Álvaro Siza: Complete Works 1952–2013

From the Publisher. The definitive work on the seminal Portuguese architect, realized in close collaboration with the architect and includes a full catalogue of his work to date.. When Álvaro Siza won the prestigious Pritzker Prize in 1992, the Jury described his forms as “molded by light, [with] a deceptive simplicity about them; they are honest. They solve design problems directly…. That simplicity, upon closer examination however, is revealed as great complexity. There is a subtle mastery underlying what appears to be natural creations.”
Born in Matosinhos, Portugal, in 1933, Siza created his own practice in Porto in 1954, and he has been a Professor of Construction at the University of Porto since 1976. The architect received the European Community’s Mies van der Rohe Prize in 1988 and the Praemium Imperiale in Japan in 1997, the 2009 RIBA Gold Medal, and the Golden Lion for Lifetime Achievement at the 2012 Venice Architecture Biennale. He has built a large number of projects in Portugal, and worked on the restructuring of the Chiado area of Lisbon following a devastating fire in 1988. Siza designed both the Portuguese Pavilion for the 1998 Lisbon World’s Fair and the 2005 Serpentine Pavilion in London in collaboration with Eduardo Souto de Moura. He completed the Serralves Foundation in Porto, 1998, and the Museum for the Iberê Camargo Foundation in Porto Alegre, Brazil in 2008.
The monumental heft and dimensions (12-by-15-inch format) of this six-decade retrospective of the great Portuguese modernist architect Álvaro Siza offers a surprisingly charming window into Siza’s talent. A wealth of drawings, a major component of this designer’s creative process, appears in playful profusion in all their outrageous glory.
Siza’s drawings maintain a singularity transcending their pragmatic utility in bringing his concepts into sharp architectural forms. Human figures—or perhaps fanciful mythic spirits, his architectural muses?—peek out of his architectural sketches. Often proportionally larger than his drawn buildings, they seem to comprise a “Greek chorus” capable of commenting on Siza’s first creative impulses.
While the uniformly high-quality color photographs of Siza’s buildings are welcome and expected in this volume summarizing a remarkably fertile career, the architect’s sketches offer a complex counterpoint. Siza’s buildings embody stark white rectilinear forms seemingly springing out of the rocky ground of his native soil, but in his sketches Siza discloses a different sensibility than that of his obvious precursors, Le Corbusier and Louis Kahn. Not involved with Le Corbusier’s utopian reveries or Kahn’s classically inflected, archetypal, spiritually driven architecture, Siza operates by mingling inspiration from the sensual textures of Nature with the conceptual rigors of geometry. Arguably his masterwork, the Ibere Camargo Foundation Museum combines an undulating facade, perhaps evoking the Atlantic constantly reshaping Portugal’s coast, with an interior full of dramatic light and shadow play, the spectacle of high-tech and natural lighting strategies creating brilliant corners inviting museumgoers’ contemplation of art.

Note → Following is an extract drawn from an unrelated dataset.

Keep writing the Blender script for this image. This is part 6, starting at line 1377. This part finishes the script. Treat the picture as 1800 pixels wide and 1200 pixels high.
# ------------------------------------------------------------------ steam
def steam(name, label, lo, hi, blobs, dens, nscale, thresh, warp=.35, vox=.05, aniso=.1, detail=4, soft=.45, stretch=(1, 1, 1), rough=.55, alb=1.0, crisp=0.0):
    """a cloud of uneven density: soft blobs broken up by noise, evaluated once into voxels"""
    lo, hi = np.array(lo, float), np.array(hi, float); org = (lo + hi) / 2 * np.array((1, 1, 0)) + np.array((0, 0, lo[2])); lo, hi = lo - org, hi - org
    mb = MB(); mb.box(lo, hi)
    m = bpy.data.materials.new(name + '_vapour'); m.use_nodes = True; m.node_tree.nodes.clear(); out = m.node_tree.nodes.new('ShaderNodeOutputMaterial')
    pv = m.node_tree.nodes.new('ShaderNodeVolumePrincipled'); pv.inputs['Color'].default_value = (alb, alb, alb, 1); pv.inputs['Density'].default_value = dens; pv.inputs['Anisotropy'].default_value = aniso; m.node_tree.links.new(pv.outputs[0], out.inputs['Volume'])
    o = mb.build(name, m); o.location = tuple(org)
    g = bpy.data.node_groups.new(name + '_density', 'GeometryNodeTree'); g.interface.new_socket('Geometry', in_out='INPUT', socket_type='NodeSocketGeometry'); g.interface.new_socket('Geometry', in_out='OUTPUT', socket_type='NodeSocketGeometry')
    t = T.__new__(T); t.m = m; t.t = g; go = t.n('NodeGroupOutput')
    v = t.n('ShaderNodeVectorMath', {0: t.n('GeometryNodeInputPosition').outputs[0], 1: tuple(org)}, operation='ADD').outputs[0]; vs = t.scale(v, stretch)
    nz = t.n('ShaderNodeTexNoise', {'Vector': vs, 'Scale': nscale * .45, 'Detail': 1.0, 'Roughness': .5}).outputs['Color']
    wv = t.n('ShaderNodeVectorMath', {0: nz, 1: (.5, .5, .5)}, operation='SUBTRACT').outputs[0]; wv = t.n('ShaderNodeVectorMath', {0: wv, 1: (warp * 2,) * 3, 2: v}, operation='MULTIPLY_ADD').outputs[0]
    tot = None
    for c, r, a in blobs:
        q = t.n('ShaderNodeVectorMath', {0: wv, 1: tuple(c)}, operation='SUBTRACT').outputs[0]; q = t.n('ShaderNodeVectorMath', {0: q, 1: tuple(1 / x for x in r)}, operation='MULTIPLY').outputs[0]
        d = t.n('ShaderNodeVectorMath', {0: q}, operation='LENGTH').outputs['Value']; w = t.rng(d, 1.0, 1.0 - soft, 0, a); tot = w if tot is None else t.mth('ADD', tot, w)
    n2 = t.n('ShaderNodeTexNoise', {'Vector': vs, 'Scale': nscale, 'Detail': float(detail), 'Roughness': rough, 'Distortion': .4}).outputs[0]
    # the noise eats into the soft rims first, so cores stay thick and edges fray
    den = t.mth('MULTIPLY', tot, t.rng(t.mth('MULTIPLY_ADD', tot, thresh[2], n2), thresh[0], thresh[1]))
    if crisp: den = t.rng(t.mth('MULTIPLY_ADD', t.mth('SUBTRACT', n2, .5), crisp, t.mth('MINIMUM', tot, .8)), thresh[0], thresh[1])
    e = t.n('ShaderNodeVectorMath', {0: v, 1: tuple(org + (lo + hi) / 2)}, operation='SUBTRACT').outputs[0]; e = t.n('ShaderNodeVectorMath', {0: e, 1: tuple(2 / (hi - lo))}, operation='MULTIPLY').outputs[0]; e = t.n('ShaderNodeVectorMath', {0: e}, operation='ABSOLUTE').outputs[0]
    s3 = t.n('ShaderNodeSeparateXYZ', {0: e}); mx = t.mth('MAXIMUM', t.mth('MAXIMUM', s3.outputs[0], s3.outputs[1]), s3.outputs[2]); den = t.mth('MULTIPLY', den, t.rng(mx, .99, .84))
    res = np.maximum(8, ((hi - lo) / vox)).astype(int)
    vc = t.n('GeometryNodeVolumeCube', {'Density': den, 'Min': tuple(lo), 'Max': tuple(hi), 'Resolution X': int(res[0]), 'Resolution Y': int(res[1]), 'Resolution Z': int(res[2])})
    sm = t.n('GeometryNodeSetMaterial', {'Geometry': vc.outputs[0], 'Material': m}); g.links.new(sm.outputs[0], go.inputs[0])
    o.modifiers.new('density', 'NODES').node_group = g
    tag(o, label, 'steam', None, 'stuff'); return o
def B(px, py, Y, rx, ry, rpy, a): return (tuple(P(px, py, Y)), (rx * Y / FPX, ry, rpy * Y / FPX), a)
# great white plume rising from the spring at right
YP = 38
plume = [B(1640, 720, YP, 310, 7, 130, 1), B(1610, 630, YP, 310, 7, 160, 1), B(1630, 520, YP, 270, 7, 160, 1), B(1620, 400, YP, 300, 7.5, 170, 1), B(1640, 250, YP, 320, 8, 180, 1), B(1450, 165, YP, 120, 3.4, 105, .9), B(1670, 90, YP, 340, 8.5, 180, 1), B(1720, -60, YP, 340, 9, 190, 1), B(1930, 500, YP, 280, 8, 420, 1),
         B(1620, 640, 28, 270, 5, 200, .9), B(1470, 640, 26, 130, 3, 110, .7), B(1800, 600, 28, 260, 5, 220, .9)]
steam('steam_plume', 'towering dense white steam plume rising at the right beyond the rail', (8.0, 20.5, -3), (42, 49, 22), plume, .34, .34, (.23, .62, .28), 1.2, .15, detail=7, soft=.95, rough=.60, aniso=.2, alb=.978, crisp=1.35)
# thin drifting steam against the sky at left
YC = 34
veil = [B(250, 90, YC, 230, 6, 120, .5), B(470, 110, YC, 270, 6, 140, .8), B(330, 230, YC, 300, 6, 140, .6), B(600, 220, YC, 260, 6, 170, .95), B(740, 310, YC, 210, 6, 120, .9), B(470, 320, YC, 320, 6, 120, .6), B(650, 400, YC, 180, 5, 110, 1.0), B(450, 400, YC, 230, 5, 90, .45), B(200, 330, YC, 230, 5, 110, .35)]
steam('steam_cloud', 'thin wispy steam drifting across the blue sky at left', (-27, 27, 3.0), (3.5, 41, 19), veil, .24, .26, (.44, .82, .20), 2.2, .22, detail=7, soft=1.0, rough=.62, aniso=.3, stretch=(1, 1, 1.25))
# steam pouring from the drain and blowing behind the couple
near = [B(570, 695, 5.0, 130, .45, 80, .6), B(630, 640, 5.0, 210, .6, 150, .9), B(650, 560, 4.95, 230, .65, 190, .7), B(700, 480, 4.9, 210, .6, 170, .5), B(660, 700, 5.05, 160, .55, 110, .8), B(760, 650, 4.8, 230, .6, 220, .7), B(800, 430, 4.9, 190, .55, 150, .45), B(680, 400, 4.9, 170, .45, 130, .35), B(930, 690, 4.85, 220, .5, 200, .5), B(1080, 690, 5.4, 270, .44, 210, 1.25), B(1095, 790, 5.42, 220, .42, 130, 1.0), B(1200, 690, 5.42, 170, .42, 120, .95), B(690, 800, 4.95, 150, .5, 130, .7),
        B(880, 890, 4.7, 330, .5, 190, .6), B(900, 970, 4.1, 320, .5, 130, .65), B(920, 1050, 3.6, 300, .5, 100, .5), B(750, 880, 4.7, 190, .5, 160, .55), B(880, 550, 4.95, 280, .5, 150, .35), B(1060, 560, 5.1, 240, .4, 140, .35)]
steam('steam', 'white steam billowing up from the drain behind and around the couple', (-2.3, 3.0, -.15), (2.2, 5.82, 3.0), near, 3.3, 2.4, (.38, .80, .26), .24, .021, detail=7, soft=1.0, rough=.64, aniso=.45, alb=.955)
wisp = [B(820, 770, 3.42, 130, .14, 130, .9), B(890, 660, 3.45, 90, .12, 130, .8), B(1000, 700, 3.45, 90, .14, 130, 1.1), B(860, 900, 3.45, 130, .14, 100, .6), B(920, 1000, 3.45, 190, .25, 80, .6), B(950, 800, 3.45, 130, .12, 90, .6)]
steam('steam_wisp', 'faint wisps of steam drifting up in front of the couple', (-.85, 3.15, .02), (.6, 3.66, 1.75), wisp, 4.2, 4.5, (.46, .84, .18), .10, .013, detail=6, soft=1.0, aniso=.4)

Siza tends to speak of his designs by offering concise Zen-like quips that puzzle as much as clarify. Philip Jodidio does well in offering very brief descriptive paragraphs linked to large-scale photographs, apparently in consultation with Siza. Packaged in a cardboard suitcase, this is a massive tome inviting the mind to travel through an architectural opus that defines simple description, yet affirms the constant appeal of clean minimalist design that draws meaning from the jagged ground it rests upon.